2週間経過してもその場所は見つからなかった。そして絶望の淵に、ドロミーティ(イタリア北東部にある山地で、東アルプス山脈の一部)へと逃れることになった。でもそこでもなにも変わらなかった。だから私はついにあきらめて家に帰ることになり、その夏は完全に失われたものになると思われた。しかし、その救済は、マイヤーニッヒからクルンペンドルフの間にあるヴェルター湖(オーストリア南部、ケルンテン州にある湖)を小さなボートで渡っているときにやってきた。


最初はボートの整調のオールをこぐときに、第1楽章への導入部のテーマが私にやってきて、そして4週間後には、第1楽章、第3楽章、第5楽章が同じように私の中にやってきた。


交響曲第7番は、”夜曲”として知られていて、これはマーラーがつけた副題ではなく、彼に近い人たち数人の中によるネーミングだった。その中に、ウイリエム・メンゲルベルクがいて、彼が第7番を、”これは夜だ。星がいっさい出ていない、月光もまったくない、平穏な眠りもない、まさに暗闇の力による統治。
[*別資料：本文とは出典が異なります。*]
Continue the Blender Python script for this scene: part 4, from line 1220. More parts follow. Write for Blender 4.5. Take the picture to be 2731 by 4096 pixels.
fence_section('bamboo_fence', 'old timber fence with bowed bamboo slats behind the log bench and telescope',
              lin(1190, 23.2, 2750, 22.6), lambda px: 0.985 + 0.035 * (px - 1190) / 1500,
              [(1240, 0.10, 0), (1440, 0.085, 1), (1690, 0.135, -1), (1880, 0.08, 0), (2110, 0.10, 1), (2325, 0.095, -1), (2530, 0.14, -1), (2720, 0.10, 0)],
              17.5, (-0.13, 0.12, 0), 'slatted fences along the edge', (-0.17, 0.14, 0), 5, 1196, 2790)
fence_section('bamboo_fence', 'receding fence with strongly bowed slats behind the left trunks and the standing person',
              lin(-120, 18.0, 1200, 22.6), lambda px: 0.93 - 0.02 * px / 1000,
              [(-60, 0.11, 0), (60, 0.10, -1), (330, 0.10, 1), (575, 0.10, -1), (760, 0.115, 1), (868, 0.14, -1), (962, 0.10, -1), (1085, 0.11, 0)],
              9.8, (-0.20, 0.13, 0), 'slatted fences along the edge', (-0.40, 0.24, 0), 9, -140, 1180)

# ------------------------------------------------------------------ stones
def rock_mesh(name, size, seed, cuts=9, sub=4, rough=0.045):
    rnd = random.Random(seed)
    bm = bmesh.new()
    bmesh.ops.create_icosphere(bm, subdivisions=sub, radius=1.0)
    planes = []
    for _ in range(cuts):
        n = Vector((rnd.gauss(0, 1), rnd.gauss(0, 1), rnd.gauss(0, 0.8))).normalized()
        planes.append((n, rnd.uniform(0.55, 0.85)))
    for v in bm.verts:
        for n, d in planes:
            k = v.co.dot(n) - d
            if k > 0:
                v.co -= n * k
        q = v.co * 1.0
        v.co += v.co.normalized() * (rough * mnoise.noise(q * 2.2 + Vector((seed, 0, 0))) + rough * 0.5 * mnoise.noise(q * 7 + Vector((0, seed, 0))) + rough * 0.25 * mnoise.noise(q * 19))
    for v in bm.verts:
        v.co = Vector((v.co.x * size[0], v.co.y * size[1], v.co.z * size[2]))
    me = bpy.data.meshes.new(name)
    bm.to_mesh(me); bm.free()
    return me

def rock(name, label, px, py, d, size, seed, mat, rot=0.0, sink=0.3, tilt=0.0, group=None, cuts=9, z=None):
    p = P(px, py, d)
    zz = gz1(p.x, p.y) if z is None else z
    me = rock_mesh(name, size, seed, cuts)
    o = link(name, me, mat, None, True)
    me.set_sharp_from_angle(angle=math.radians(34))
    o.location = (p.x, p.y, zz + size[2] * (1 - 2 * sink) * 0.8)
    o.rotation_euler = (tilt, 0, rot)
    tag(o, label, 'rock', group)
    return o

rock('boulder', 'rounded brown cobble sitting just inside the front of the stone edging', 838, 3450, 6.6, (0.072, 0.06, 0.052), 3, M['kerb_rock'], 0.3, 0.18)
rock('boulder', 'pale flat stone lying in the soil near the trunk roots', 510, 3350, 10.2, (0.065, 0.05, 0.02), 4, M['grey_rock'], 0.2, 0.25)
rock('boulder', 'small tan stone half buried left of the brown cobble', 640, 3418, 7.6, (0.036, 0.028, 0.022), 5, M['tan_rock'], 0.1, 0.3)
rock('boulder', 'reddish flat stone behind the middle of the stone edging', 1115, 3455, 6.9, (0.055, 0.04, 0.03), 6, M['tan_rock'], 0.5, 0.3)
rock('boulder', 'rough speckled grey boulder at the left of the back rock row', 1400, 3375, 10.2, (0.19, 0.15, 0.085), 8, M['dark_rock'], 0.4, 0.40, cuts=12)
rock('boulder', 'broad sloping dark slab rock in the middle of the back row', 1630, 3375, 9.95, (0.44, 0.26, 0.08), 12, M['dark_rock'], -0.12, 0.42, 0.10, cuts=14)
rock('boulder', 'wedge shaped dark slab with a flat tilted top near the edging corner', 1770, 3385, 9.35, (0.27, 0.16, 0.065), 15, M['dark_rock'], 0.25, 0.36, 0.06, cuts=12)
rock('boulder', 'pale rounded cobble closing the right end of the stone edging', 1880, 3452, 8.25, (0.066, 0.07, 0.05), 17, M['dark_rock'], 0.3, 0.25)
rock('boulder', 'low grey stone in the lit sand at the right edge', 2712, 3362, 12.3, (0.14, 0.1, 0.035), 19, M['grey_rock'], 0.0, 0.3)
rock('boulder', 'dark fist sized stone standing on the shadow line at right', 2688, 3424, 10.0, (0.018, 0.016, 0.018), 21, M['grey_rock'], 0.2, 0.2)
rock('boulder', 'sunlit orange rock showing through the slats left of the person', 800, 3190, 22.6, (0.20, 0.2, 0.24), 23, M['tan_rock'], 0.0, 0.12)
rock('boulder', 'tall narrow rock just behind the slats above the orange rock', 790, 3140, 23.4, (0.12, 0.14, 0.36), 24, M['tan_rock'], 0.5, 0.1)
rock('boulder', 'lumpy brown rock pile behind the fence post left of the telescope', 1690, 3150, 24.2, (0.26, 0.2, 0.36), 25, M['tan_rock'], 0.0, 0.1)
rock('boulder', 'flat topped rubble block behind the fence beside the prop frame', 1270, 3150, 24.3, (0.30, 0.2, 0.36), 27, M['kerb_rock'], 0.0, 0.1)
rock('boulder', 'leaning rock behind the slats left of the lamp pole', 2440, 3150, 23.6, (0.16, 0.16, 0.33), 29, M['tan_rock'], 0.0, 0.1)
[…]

”と解釈し、副題をつけたのだった。



1906年 いままでの中で最も偉大な作品。


1906年の夏の終わり、マーラーは交響曲第8番”千人の交響曲”を完成させた。3つの純粋なパート、オーケストラ・シンフォニー、独唱ソリスト、そして合唱が、すざましい勢いでマーラの作品に戻ってきた。その初演は1910年に行われ、ステージの上に1000人のパフォーマーが集まることになった。


1906年の夏に、マーラーは、ウイレム・メンゲルベルクに手紙を書いた。


”親愛なる友人よ。私はたったいま第8番を完成させた。この作品は私が作曲してきた作品の中でもっとも偉大な作品となった。それは誰しもが書くことができない曲の内容と形式という両方の観点から、非常に驚くべき作品である。歌い始める、音が鳴り始める空間を想像してごらん。これらは人間の声ではない。しかし惑星と太陽は確実に回っているのだ。”